What I've learned from talking to the kind of people who are studying the internet and internet culture is that the internet is acting as a kind of sorting filter, where people who agree with each other are grouping together regardless of their geographical location. (Whereas, pre-internet, geography was the prime restriction.) So you get very polarized communities. (Which is, incidentally, why in-game MMO relationships tend to form, because it's a shared interest, which is one thing more than you share with people you meet geographically, for good or ill.)

This fits with my experience. Internet forums over time tend to evolve into places where people generally agree. People who have a different point of view get shouted down or shunned and eventually either start avoiding threads or move on to friendlier climates.
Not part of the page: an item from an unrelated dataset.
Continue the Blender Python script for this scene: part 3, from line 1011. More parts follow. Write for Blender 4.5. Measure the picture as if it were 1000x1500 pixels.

It's rare for people to seek out intellectual conflict for a protracted period of time. There's the occasional hardcore troll out there who loves hanging out on a board and messing with people, but they're rare.

I've been on only one political board that had a real 50/50 split for a long period of time, but the people on that board were absolutely vile to each other. People who weren't looking for that kind of environment quickly left, because it was like hanging out in a combination of jungle and sewer. But it was also the most ideologically balanced forum I've spent any time on.

Funkenpants wrote:

I've been on only one political board that had a real 50/50 split for a long period of time, but the people on that board were absolutely vile to each other. People who weren't looking for that kind of environment quickly left, because it was like hanging out in a combination of jungle and sewer. But it was also the most ideologically balanced forum I've spent any time on.

Same, what was weird though was outside of that, everyone was remarkably nice to each other, almost at GWJ levels.

It sounds to me like this topic could have supported 2 threads.

"How can we take action against vile Harassment?"

"Let's Discuss these interesting pop culture analysis!"

Both are important discussions to have, it's just hard to do it at the same time.

Man I am in a thread about this on another forum and seem to be the only one vigorously arguing that there is a problem with sexism in video games at all. It's depressing. Thanks for this thread.